FFB publicou em vida uns quinze livros e inúmeros prefácios, ensaios e artigos, alguns deles traduzidos para línguas como o francês, italiano, inglês, alemão, português, polonês, russo e chinês. Entre esses ensaios caberia destacar: Discursos para insubmisos discretos [Escritos: 1976-1992], 1993; La gran perturbación. Discurso del indio metropolitano, 1995; Ni tribunos. Ideas y materiales para un programa ecosocialista, 1996 [em colaboração con Jorge Riechmann]; Marx (sin ismos), 1998 (2ª edición corregida, 1999); Leyendo a Gramsci, 2001;  Poliética, 2003; Guía  para una globalización alternativa. Otro mundo es posible, 2004; Albert Einstein.

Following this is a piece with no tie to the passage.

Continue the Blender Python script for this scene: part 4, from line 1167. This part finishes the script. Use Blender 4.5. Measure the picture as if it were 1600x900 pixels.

Ciencia y conciencia, 2005; Utopías e ilusiones naturales, 2007; Por una universidad democrática., 2009. A editora El Viejo Topo está prestes a publicar um livro póstumo: Humanismo y tercera cultura.
Ao internacionalista ecopacifista Francisco Fernández Buey, falecido prematuramente em agosto de 2012, um ano após a morte de sua esposa e parceira Neus Porta, o turismo lhe parecia a praga da sociedade pós-moderna.

Notas do Tradutor:
  
1)  Manuel Sacristán Luzón (Madrid, 1925-Barcelona, 1985), filósofo, lógico, professor, tradutor e escritor é considerado o maior filosofo marxista espanhol do seculo XX.  O professor e escritor Salvador Lopez-Arnal, já foi apresentado aos leitores de Novas Pensatas, através do artigo “Manuel Sacristán, o compromisso do filósofo”,  publicado por este blogue em  8 de março de 2011.
  
2) “La Capuchinada” foi o nome que recebeu a reclusão dos estudantes no  convento de capuchinhos de Sarriá de em 1966, y que devido a sua repercussão na mídia passou a ser conhecido pela  imprensa da época como "La Capuchinada".

Um comentário:

Misael disse...

Excelente esta postagem do professor Jorge Moreira em que ele nos apresente um pensador marxista, para mim, até então desconhecido.